Monday, October 20, 2008

13



Took my now eleven-year-old to see this new Broadway musical for Saturday’s matinee show and thoroughly enjoyed it (sorry about the image to the left, my scanner won't let me crop anything anymore).

It’s not the most innovative, original, creatively inspiring musical (like say OKLAHOMA! was when it first came out and still continues to be in many ways—our friend Jaime Rose, back East for a visit a few weeks ago, took me and my son to the most Broadway like theater in this part of Jersey, The Papermill Playhouse, to see their latest version of OKLAHOMA! and we not only loved this classic old theater—which I had never been in before, having grown up with a chip on my shoulder about what I took for the wealthy snobby people who could afford it back when—but were impressed with the production, the leads all terrific, the female singers sounding like angels, the dance numbers well executed, especially the barroom dancehall-girl sequence which came across as still radically in-your-face physical in a way the movie never has as the male dancers slowly spin the females who hold their legs spread as wide as possible—I can’t imagine how confrontationally risqué that must have seemed when it was first performed over a half century ago and was surprised at how it still seems radically transgressive).
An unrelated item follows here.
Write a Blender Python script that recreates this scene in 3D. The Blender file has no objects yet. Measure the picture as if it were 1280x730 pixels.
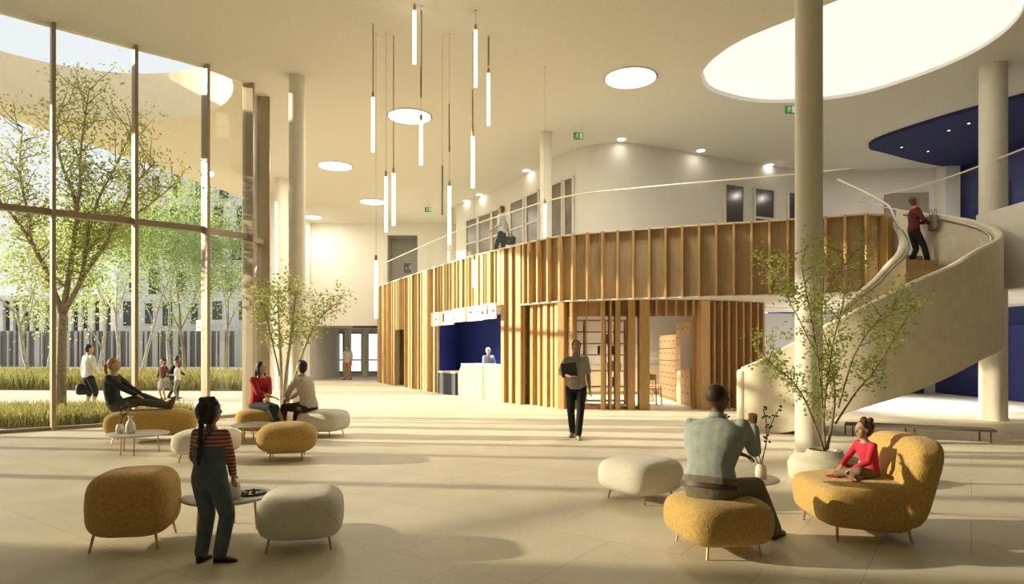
import bpy, bmesh, math, random
from mathutils import Vector as V, Matrix as M, Quaternion as Q
from mathutils.geometry import delaunay_2d_cdt
random.seed(7)
R = math.radians
SC = bpy.context.scene
COL = SC.collection

# ------------------------------------------------------------------ camera facts
EYE, FPX, HORY = 1.55, 820.0, 437.0
def ray_x(px):                       # slope x/y of the vertical plane seen at pixel column px
    return (px - 640.0) / FPX

# ------------------------------------------------------------------ materials
MATS = {}
def mat(name, col, rough=.6, var=0., scale=8., bump=0., bscale=60., metal=0., spec=.5, stretch=None, col2=None, trans=0.):
    if name in MATS: return MATS[name]
    m = bpy.data.materials.new(name); m.use_nodes = True
    nt = m.node_tree; N = nt.nodes; L = nt.links
    b = N['Principled BSDF']
    b.inputs['Base Color'].default_value = (*col, 1)
    b.inputs['Roughness'].default_value = rough
    b.inputs['Metallic'].default_value = metal
    b.inputs['Specular IOR Level'].default_value = spec
    tc = N.new('ShaderNodeTexCoord'); src = tc.outputs['Object']
    if stretch:
        mp = N.new('ShaderNodeMapping'); mp.inputs['Scale'].default_value = stretch
        L.new(src, mp.inputs['Vector']); src = mp.outputs['Vector']
    if var or col2:
        n = N.new('ShaderNodeTexNoise'); n.inputs['Scale'].default_value = scale; n.inputs['Detail'].default_value = 4
        L.new(src, n.inputs['Vector'])
        r = N.new('ShaderNodeValToRGB')
        c2 = col2 or tuple(min(1, c * (1 + var)) for c in col)
        c1 = col if col2 else tuple(c * (1 - var) for c in col)
        r.color_ramp.elements[0].position = .32; r.color_ramp.elements[1].position = .68
        r.color_ramp.elements[0].color = (*c1, 1); r.color_ramp.elements[1].color = (*c2, 1)
        L.new(n.outputs['Fac'], r.inputs['Fac']); L.new(r.outputs['Color'], b.inputs['Base Color'])
    if bump:
        n2 = N.new('ShaderNodeTexNoise'); n2.inputs['Scale'].default_value = bscale; n2.inputs['Detail'].default_value = 3
        L.new(src, n2.inputs['Vector'])
        bp = N.new('ShaderNodeBump'); bp.inputs['Strength'].default_value = bump; bp.inputs['Distance'].default_value = .02
        L.new(n2.outputs['Fac'], bp.inputs['Height']); L.new(bp.outputs['Normal'], b.inputs['Normal'])
    if trans:
        out = N['Material Output']
        t = N.new('ShaderNodeBsdfTranslucent'); mx = N.new('ShaderNodeMixShader')
        t.inputs['Color'].default_value = (*[min(1, c * 1.5) for c in col], 1)
        mx.inputs[0].default_value = trans
        L.new(b.outputs[0], mx.inputs[1]); L.new(t.outputs[0], mx.inputs[2]); L.new(mx.outputs[0], out.inputs['Surface'])
    MATS[name] = m; return m
def glow(name, col, s):
    if name in MATS: return MATS[name]
    m = bpy.data.materials.new(name); m.use_nodes = True; nt = m.node_tree
    nt.nodes.remove(nt.nodes['Principled BSDF'])
    e = nt.nodes.new('ShaderNodeEmission'); e.inputs[0].default_value = (*col, 1); e.inputs[1].default_value = s
    nt.links.new(e.outputs[0], nt.nodes['Material Output'].inputs[0]); MATS[name] = m; return m
def glassmat(name, tint=(1, 1, 1), refl=.5):
    if name in MATS: return MATS[name]
    m = bpy.data.materials.new(name); m.use_nodes = True; nt = m.node_tree; N = nt.nodes; L = nt.links
    N.remove(N['Principled BSDF'])
    t = N.new('ShaderNodeBsdfTransparent'); t.inputs[0].default_value = (*tint, 1)
    g = N.new('ShaderNodeBsdfGlossy'); g.inputs['Roughness'].default_value = .02
    f = N.new('ShaderNodeFresnel'); f.inputs[0].default_value = 1.4
    k = N.new('ShaderNodeMath'); k.operation = 'MULTIPLY'; k.inputs[1].default_value = refl
    x = N.new('ShaderNodeMixShader')
    L.new(f.outputs[0], k.inputs[0]); L.new(k.outputs[0], x.inputs[0]); L.new(t.outputs[0], x.inputs[1]); L.new(g.outputs[0], x.inputs[2])
    L.new(x.outputs[0], N['Material Output'].inputs[0]); MATS[name] = m; return m
def stripemat(name, ca, cb, per):
    if name in MATS: return MATS[name]
    m = bpy.data.materials.new(name); m.use_nodes = True; nt = m.node_tree; N = nt.nodes; L = nt.links
    b = N['Principled BSDF']; b.inputs['Roughness'].default_value = .9
    tc = N.new('ShaderNodeTexCoord'); sp = N.new('ShaderNodeSeparateXYZ'); L.new(tc.outputs['Object'], sp.inputs[0])
    d = N.new('ShaderNodeMath'); d.operation = 'DIVIDE'; d.inputs[1].default_value = per; L.new(sp.outputs['Z'], d.inputs[0])
    fr = N.new('ShaderNodeMath'); fr.operation = 'FRACT'; L.new(d.outputs[0], fr.inputs[0])
    gt = N.new('ShaderNodeMath'); gt.operation = 'GREATER_THAN'; gt.inputs[1].default_value = .62; L.new(fr.outputs[0], gt.inputs[0])
    mx = N.new('ShaderNodeMix'); mx.data_type = 'RGBA'; L.new(gt.outputs[0], mx.inputs[0])
    mx.inputs[6].default_value = (*ca, 1); mx.inputs[7].default_value = (*cb, 1)
    L.new(mx.outputs[2], b.inputs['Base Color']); MATS[name] = m; return m
def floormat():
    m = bpy.data.materials.new('stone_floor'); m.use_nodes = True; nt = m.node_tree; N = nt.nodes; L = nt.links
    b = N['Principled BSDF']; b.inputs['Roughness'].default_value = .5; b.inputs['Specular IOR Level'].default_value = .35
    tc = N.new('ShaderNodeTexCoord')
    mp = N.new('ShaderNodeMapping'); mp.inputs['Rotation'].default_value = (0, 0, R(35)); L.new(tc.outputs['Object'], mp.inputs[0])
    br = N.new('ShaderNodeTexBrick'); br.offset = 0.5; br.inputs['Scale'].default_value = 1.0
    br.inputs['Brick Width'].default_value = 1.2; br.inputs['Row Height'].default_value = 1.2; br.inputs['Mortar Size'].default_value = .004
    br.inputs['Color1'].default_value = (.72, .65, .50, 1); br.inputs['Color2'].default_value = (.76, .69, .54, 1); br.inputs['Mortar'].default_value = (.55, .45, .31, 1)
    L.new(mp.outputs[0], br.inputs['Vector'])
    n = N.new('ShaderNodeTexNoise'); n.inputs['Scale'].default_value = 26; n.inputs['Detail'].default_value = 6; n.inputs['Roughness'].default_value = .75; L.new(tc.outputs['Object'], n.inputs['Vector'])
    n3 = N.new('ShaderNodeTexNoise'); n3.inputs['Scale'].default_value = 1.3; n3.inputs['Detail'].default_value = 5; L.new(tc.outputs['Object'], n3.inputs['Vector'])
    ad = N.new('ShaderNodeMath'); ad.operation = 'ADD'; L.new(n.outputs['Fac'], ad.inputs[0]); L.new(n3.outputs['Fac'], ad.inputs[1])
    r = N.new('ShaderNodeMapRange'); r.inputs[1].default_value = .6; r.inputs[2].default_value = 1.4; r.inputs[3].default_value = .8; r.inputs[4].default_value = 1.12; L.new(ad.outputs[0], r.inputs[0])
    x = N.new('ShaderNodeVectorMath'); x.operation = 'SCALE'; L.new(br.outputs['Color'], x.inputs[0]); L.new(r.outputs[0], x.inputs['Scale'])
    L.new(x.outputs[0], b.inputs['Base Color'])
    rr = N.new('ShaderNodeMapRange'); rr.inputs[3].default_value = .42; rr.inputs[4].default_value = .62; L.new(n.outputs['Fac'], rr.inputs[0]); L.new(rr.outputs[0], b.inputs['Roughness'])
    return m

plaster = mat('plaster_warm', (.80, .77, .69), .9, var=.03, scale=40, bump=.12, bscale=120)
ceilm = mat('ceiling_acoustic', (.76, .735, .635), .95, var=.08, scale=30, bump=.35, bscale=70)
whitep = mat('plaster_white', (.78, .74, .66), .85, var=.02, scale=20)
coolw = mat('plaster_cool', (.72, .72, .72), .85, var=.02, scale=20)
bluem = mat('blue_paint', (.017, .028, .14), .75, var=.05, scale=6)
bluec = mat('blue_ceiling_paint', (.026, .036, .125), .85, var=.05, scale=6)
woodf = mat('oak_fin', (.42, .25, .09), .5, scale=3, col2=(.57, .37, .15), stretch=(14, 14, .7), bump=.08, bscale=30)
woodp = mat('oak_panel', (.38, .265, .14), .6, scale=3, col2=(.47, .345, .20), stretch=(10, 10, .5))
woodd = mat('oak_dark', (.42, .25, .11), .6, scale=3, col2=(.52, .33, .16), stretch=(10, 10, .5))
woodl = mat('oak_light', (.60, .38, .19), .55, scale=4, col2=(.70, .47, .26), stretch=(3, 3, 12))
alu = mat('bronze_aluminium', (.36, .29, .20), .45, metal=.25)
brass = mat('brass', (.55, .36, .16), .35, metal=.8)
railm = mat('rail_steel', (.80, .72, .56), .4, metal=.2)
glassm = glassmat('clear_glass', (.97, .985, .98), .55)
gglass = glassmat('guard_glass', (.99, .99, .99), .05)
darkglass = mat('window_glass_dark', (.10, .085, .07), .15, spec=.6)
black = mat('black_matt', (.02, .02, .02), .6)
concrete = mat('stair_plaster', (.80, .73, .57), .8, var=.06, scale=5, bump=.1, bscale=60)
colm = mat('column_plaster', (.82, .77, .65), .75, var=.03, scale=6)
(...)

But 13 is still a great Broadway musical experience (and thanks to Jamie again since she sent the email with the half price ticket offer I took advantage of).

First of all because, the cast, including the onstage band, are all teenagers (Allie Trimm, the female lead playing a thirteen-year-old, is actually thirteen) and all terrific.

We missed the evening shows’ lead, Graham Phillips (the middle son in EVAN ALMIGHTY) but the matinee lead, Cory J. Snide, did a fine job carrying the show as Evan, the character the plot pivots on.

Eric M Nelsen as the “most popular boy in school” character was so good at depicting this dim bulb jock’s cluelessness, I had tears in my eyes from laughing so hard. My son recognized him from just one guest shot on ICARLY, one of his favorite Disney TV shows.

A diminutive actor, Al Calderon, also had me in tears from laughing so hard with his depiction of the funny sidekick (along with Malik Hammond, also funny and multi-talented).

In fact, I have to admit, it brought tears to my eyes just seeing the talent displayed. I’m a sap for live performers who give it their all, even when it isn’t the best I’ve experienced.

But in this case, the level of performance chops in the cast—from singing and dancing to comic and poignant acting moments—was as good as any adult Broadway show.

And I was always a sap for musicals. I took a lot of heat as a kid and a young man for digging musicals when most males looked at them as entertainment for females and gay men. I took solace in the fact that the musicals I dug were ones from which many of my jazz idols and models borrowed tunes for their own gigs and recordings. If Miles and Coltrane dug these tunes, they couldn’t be all that sappy.

I find it interesting that the tradition of the boy-meets-girl, boy-loses-girl, boy-wins-girl-in-the-end plot that fueled classic Broadway musicals like OKLAHOMA!—as well as romantic comedies on both stage and in films—seems so sentimental and unreal in this post-Sondheim age, and is mostly seen now in films—and now in this play—with plots that center around teenagers or men who still act like teens and are nebbishy Jewish anti-heroes, as in the Judd Apatow films and this musical. 13 may be the first Broadway musical in which the plot hinges on the lead’s plans for his Bar Mitzvah party.

Another great thing about 13 is that it has no intermission. It’s about ninety minutes long and the scenes flow into each other so well and so rapidly, with scene changes done by the cast in seconds (the sets are fantastic as well, evoking Manhattan and a small town in Indiana with a few bold strokes, as well as teen bedrooms, classrooms, school halls and the Dairy Queen, equally minimal but powerfully evocative) that the time flies by.

The energy in the dance numbers and ensemble songs is so contagious, they’re worth the price of admission alone. I highly recommend this if you have teens or pre-teens, or if you still have any of that youthful spirit in your own heart.